Love in the Archives: Living with profound grief

Love in the Archives
by Eileen Vorbach Collins
Baltimore, MD: Apprentice House
Nov. 7 2023
Posted to Amazon


It seems crass to say I enjoyed this memoir-in-essays, given that it’s about how Eileen Vorbach Collins finds her way back into — and keeps herself in — the land of the living following her daughter Lydia’s death by suicide. But I did, and there is much to appreciate: the award-winning writing; the unvarnished truth about the bone-deep grief she continues to feel; and the grounding of her experience in the everyday.

Vorbach Collins’ essays make clear that being present to the quotidian — mothering her younger son, Daniel; returning to work; finding her way into support groups; continuing to breathe even while screaming her anguish at unexpected moments — is the challenge after her cataclysmic loss.

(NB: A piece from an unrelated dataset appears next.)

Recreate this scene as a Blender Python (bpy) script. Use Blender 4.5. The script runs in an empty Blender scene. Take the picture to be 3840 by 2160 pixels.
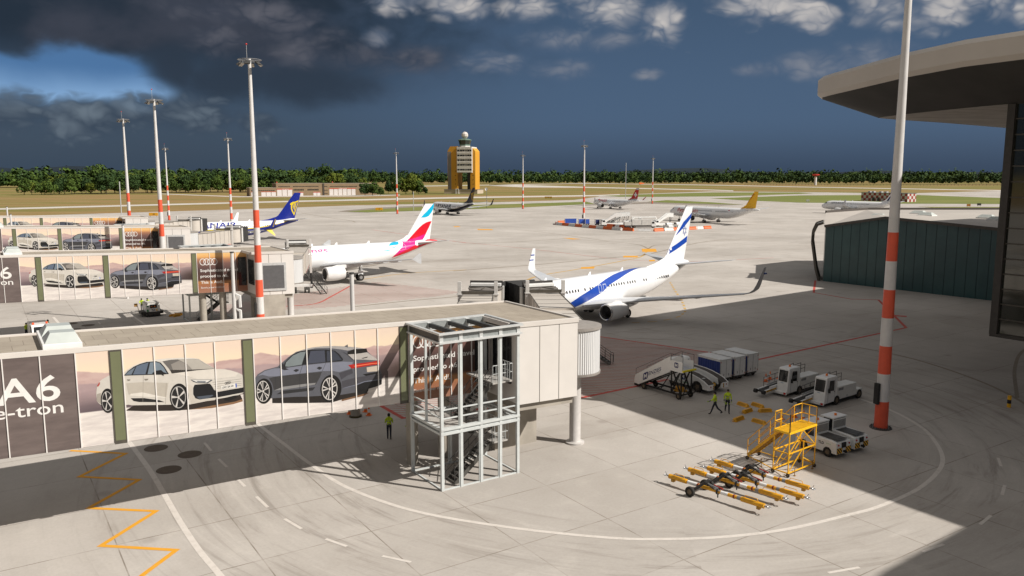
import bpy, bmesh, math, random
from mathutils import Vector, Matrix, noise as mnoise
from mathutils.geometry import tessellate_polygon
random.seed(7)
S = bpy.context.scene
COL = S.collection
PI = math.pi
R = math.radians
sin, cos = math.sin, math.cos

# ------------------------------------------------------------------ materials
def srgb(h):
    h = h.lstrip('#'); c = [int(h[i:i+2], 16)/255 for i in (0, 2, 4)]
    return tuple((x/12.92 if x <= .04045 else ((x+.055)/1.055)**2.4) for x in c)

class NT:
    """small helper for node trees"""
    def __init__(s, tree): s.t = tree; s.t.nodes.clear()
    def n(s, typ, **kw):
        nd = s.t.nodes.new(typ)
        for k, v in kw.items():
            setattr(nd, k, v)
        return nd
    def l(s, a, b): s.t.links.new(a, b)
    def math(s, op, a, b=None, c=None, clamp=False):
        nd = s.n('ShaderNodeMath', operation=op, use_clamp=clamp)
        for i, v in enumerate((a, b, c)):
            if v is None: continue
            if isinstance(v, (int, float)): nd.inputs[i].default_value = v
            else: s.l(v, nd.inputs[i])
        return nd.outputs[0]
    def mix(s, f, a, b):
        nd = s.n('ShaderNodeMix', data_type='RGBA')
        for i, v in ((0, f), (6, a), (7, b)):
            if isinstance(v, (int, float)): nd.inputs[i].default_value = v
            elif isinstance(v, (tuple, list)): nd.inputs[i].default_value = (*v[:3], 1)
            else: s.l(v, nd.inputs[i])
        return nd.outputs[2]
    def noise(s, vec, scale, detail=3, rough=.55, dist=0):
        nd = s.n('ShaderNodeTexNoise'); nd.inputs['Scale'].default_value = scale
        nd.inputs['Detail'].default_value = detail; nd.inputs['Roughness'].default_value = rough
        nd.inputs['Distortion'].default_value = dist
        if vec is not None: s.l(vec, nd.inputs['Vector'])
        return nd.outputs['Fac']
    def mapping(s, vec, loc=(0, 0, 0), rot=(0, 0, 0), scale=(1, 1, 1)):
        nd = s.n('ShaderNodeMapping'); s.l(vec, nd.inputs[0])
        nd.inputs[1].default_value = loc; nd.inputs[2].default_value = rot; nd.inputs[3].default_value = scale
        return nd.outputs[0]
    def smooth(s, x, a, b):
        nd = s.n('ShaderNodeMapRange', interpolation_type='SMOOTHSTEP')
        s.l(x, nd.inputs[0]); nd.inputs[1].default_value = a; nd.inputs[2].default_value = b
        return nd.outputs[0]
    def ramp(s, x, stops):
        nd = s.n('ShaderNodeValToRGB'); s.l(x, nd.inputs[0]); e = nd.color_ramp.elements
        while len(e) < len(stops): e.new(.5)
        for k, (p, c) in zip(e, stops): k.position = p; k.color = (*c[:3], 1)
        return nd.outputs[0]

MATS = {}
def mat(name, col, rough=.55, metal=0., var=.10, scale=3., bump=0., coat=0., spec=.5):
    """painted / metal / rubber surface with a procedural colour variation"""
    if name in MATS: return MATS[name]
    if isinstance(col, str): col = srgb(col)
    m = bpy.data.materials.new(name); m.use_nodes = True; t = NT(m.node_tree)
    out = t.n('ShaderNodeOutputMaterial'); b = t.n('ShaderNodeBsdfPrincipled'); t.l(b.outputs[0], out.inputs[0])
    co = t.n('ShaderNodeTexCoord').outputs['Object']
    f = t.noise(co, scale, 4, .6)
    lo = tuple(c*(1-var) for c in col); hi = tuple(min(1, c*(1+var*.6)) for c in col)
    t.l(t.mix(t.smooth(f, .3, .7), lo, hi), b.inputs['Base Color'])
    b.inputs['Roughness'].default_value = rough; b.inputs['Metallic'].default_value = metal
    b.inputs['Coat Weight'].default_value = coat; b.inputs['Specular IOR Level'].default_value = spec
    if bump:
        bp = t.n('ShaderNodeBump'); bp.inputs['Strength'].default_value = bump; bp.inputs['Distance'].default_value = .02
        t.l(t.noise(co, scale*8, 3), bp.inputs['Height']); t.l(bp.outputs[0], b.inputs['Normal'])
    MATS[name] = m
    return m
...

Vorbach Collins uses writing as a way to process her grief and her experience of living with that grief, still, more than twenty years after the death of her daughter. I am grateful she persevered through the challenges to produce this powerful book. It holds lessons and wisdom for anyone who has loved and lost a loved one to suicide, and for everyone who knows someone who has.

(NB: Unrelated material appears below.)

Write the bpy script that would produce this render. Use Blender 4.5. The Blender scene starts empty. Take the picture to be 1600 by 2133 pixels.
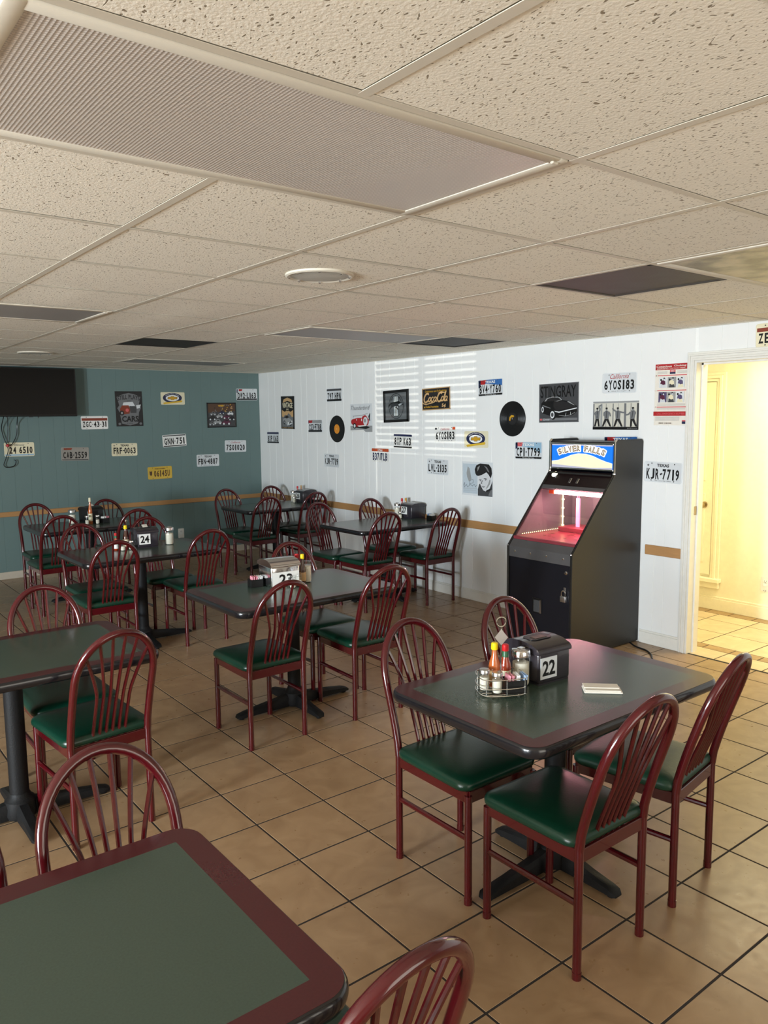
import bpy, bmesh, math, random
from mathutils import Matrix, Vector
random.seed(7)
S = bpy.context.scene
COL = S.collection
PI = math.pi
# ------------------------------------------------------------------ camera
CH = 1.6562                       # eye height
def cam_axes(yaw, pitch, roll):
    cy, sy, cp, sp = math.cos(yaw), math.sin(yaw), math.cos(pitch), math.sin(pitch)
    F = Vector((sy*cp, cy*cp, sp)); r = Vector((cy, -sy, 0)); u = r.cross(F)
    c, s = math.cos(roll), math.sin(roll)
    return c*r+s*u, -s*r+c*u, F
cd = bpy.data.cameras.new('camera'); cam = bpy.data.objects.new('camera', cd); COL.objects.link(cam)
cr, cu, cf = cam_axes(0.6622, -0.1194, -0.0099)
cam.matrix_world = Matrix(((cr.x, cu.x, -cf.x, 0), (cr.y, cu.y, -cf.y, 0), (cr.z, cu.z, -cf.z, CH), (0, 0, 0, 1)))
cd.sensor_fit = 'HORIZONTAL'; cd.sensor_width = 36; cd.lens = 36*1625.1/1600; cd.clip_start = .05
S.camera = cam
# ------------------------------------------------------------------ world, lights, exposure
S.view_settings.view_transform = 'Standard'; S.view_settings.look = 'None'
S.view_settings.exposure = 0.0; S.view_settings.gamma = 1.0; S.view_settings.use_curve_mapping = False
W = bpy.data.worlds.new('sky'); S.world = W; W.use_nodes = True
bg = W.node_tree.nodes['Background']; bg.inputs[0].default_value = (.62, .78, 1, 1); bg.inputs[1].default_value = .6
def area(name, loc, direction, sx, sy, power, col, spread=180):
    l = bpy.data.lights.new(name, 'AREA'); l.shape = 'RECTANGLE'; l.size = sx; l.size_y = sy
    l.energy = power; l.color = col; l.spread = math.radians(spread)
    o = bpy.data.objects.new(name, l); COL.objects.link(o); o.location = loc
    o.rotation_euler = Vector(direction).to_track_quat('-Z', 'Z').to_euler()
    return o
XL, XR, YB, YF, ZC = -5.2, 4.93, 8.89, -2.3, 2.238
# daylight through the windows of the left wall (outside the frame): cool sky light falling, warm ground light rising
area('window_sky_light', (XL+.12, 1.70, 1.40), (1, .36, -.06), .85, .95, 208, (.70, .86, 1.0), 120)
area('window_sky_light', (XL+.12, .0, 1.40), (1, .36, -.06), 1.3, .95, 95, (.70, .86, 1.0), 120)
area('window_ground_light', (XL+.12, 1.70, .98), (1, .30, .40), .85, .25, 95, (1.0, .90, .78), 140)
area('window_ground_light', (XL+.12, .0, .98), (1, .30, .40), 1.3, .25, 95, (1.0, .90, .78), 140)
# added warm fill light from behind the camera, where the wall has no opening
area('rear_fill_light', (1.6, YF+.12, 1.15), (.1, 1, .12), 2.4, 1.7, 36, (1.0, .93, .82), 160)
# warm ceiling lamps of the passage beyond the doorway
area('passage_lamp', (5.65, 2.4, 2.30), (0, 0, -1), .5, 1.1, 34, (1.0, .88, .56), 180)
area('passage_lamp', (5.65, .9, 2.30), (0, 0, -1), .5, 1.1, 27, (1.0, .88, .56), 180)
# low sun glancing up off the car park outside, through the blind of the first window
gl = bpy.data.lights.new('sun_glint', 'SPOT'); gl.energy = 9000; gl.color = (1, .95, .86); gl.shadow_soft_size = .008; gl.spot_size = math.radians(8); gl.spot_blend = .1
go = bpy.data.objects.new('sun_glint', gl); COL.objects.link(go); go.location = (-16, -2.6, .92); go.rotation_euler = Vector((10.8, 4.28, .45)).to_track_quat('-Z', 'Z').to_euler()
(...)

I will add that I have not been able to read Love in the Archives in one stretch; I have dipped into it over several months since purchasing it. I read an essay, I savour the words, I imagine feeling those same emotions, and I wonder at the strength of this woman who acknowledges and honours her grief — and keeps breathing, keeps living. I feel cowardly that I am able to close the cover and set it aside, to come back to it when I am ready for more. But maybe this is not that different from Vorbach Collins’ own approach to life in this world without Lydia — one day, one story, one year at a time: “That’s how I do it,” she writes. “…each [year] different, each one filled with longing and sadness, with new friends and old ones. Each year [brings] tears but also laughter.” Over time, as her essays show, she is able to allow others into her space, into her life, and to also make room for laughter.

While there will never come a time that she will be “over it”, Vorbach Collins’ moving and meaningful memoir shows that one way to carry such loss is to write about it. And this reader is grateful for that.